5 Third Day Sale items

Page of catalogue

 

In less than a twelvemonth after the death of Queen Caroline, the materials of Brandenburgh House had been sold by auction, and the mansion pulled down. Faulkner had described the house in 1812 as in the “finest condition” yet in October 1822, he could write that there was:

 “not a vestige remaining to attest its former grandeur and magnificence; every stone has disappeared; the very foundations have been taken up, and grass now covers the site”
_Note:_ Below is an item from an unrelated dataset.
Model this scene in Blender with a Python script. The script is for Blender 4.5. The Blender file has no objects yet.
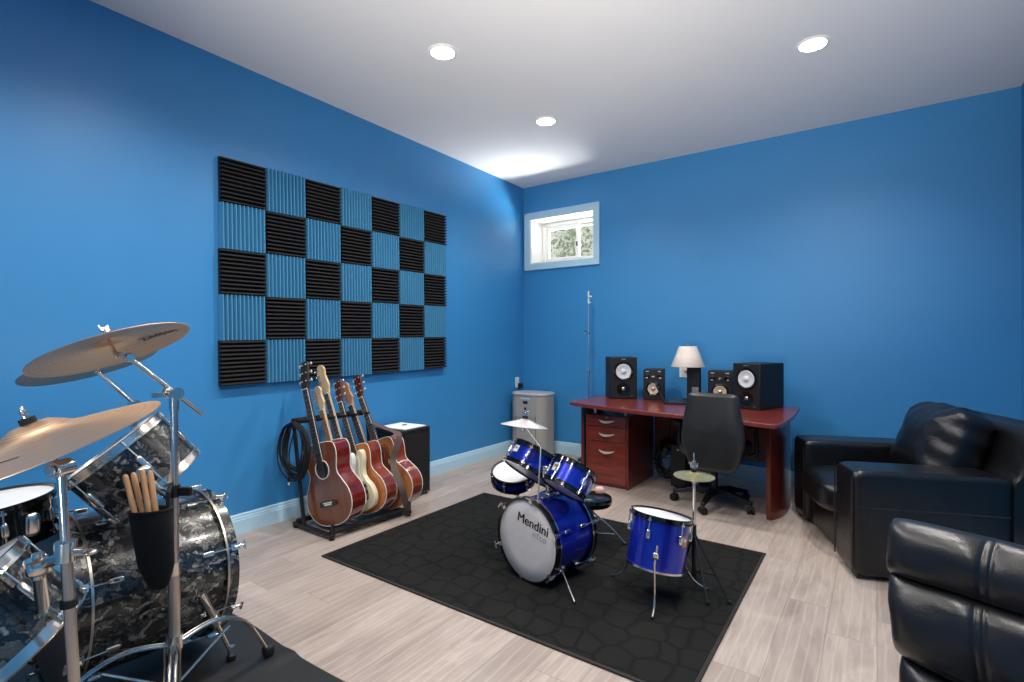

(The Gentleman’s Magazine, October 1922)

The Haig Distillery was erected in 1857 on part of the former grounds and the final section of the grounds was sold in the early 1870s. When it was announced that this land was on the market, The Times wrote:

“A host of memories rise to the mind at the announcement that the Brandenburgh estate is on the market “for building purposes”. It is sincerely to be trusted that the site will not be in the course of the next few months be covered with lines of tenements of the class that has so far disfigured the neighbouring Salisbury estate and banished forever the pleasant rural character of a corner of the metropolis much in vogue with society till a generation or so ago.”

In fact it was sold for industrial use to the Manbre Saccharine Company and the Manbre Sugar Refinery was built on the Brandenburg Farm Estate, a little downstream from the site of the house, in 1876.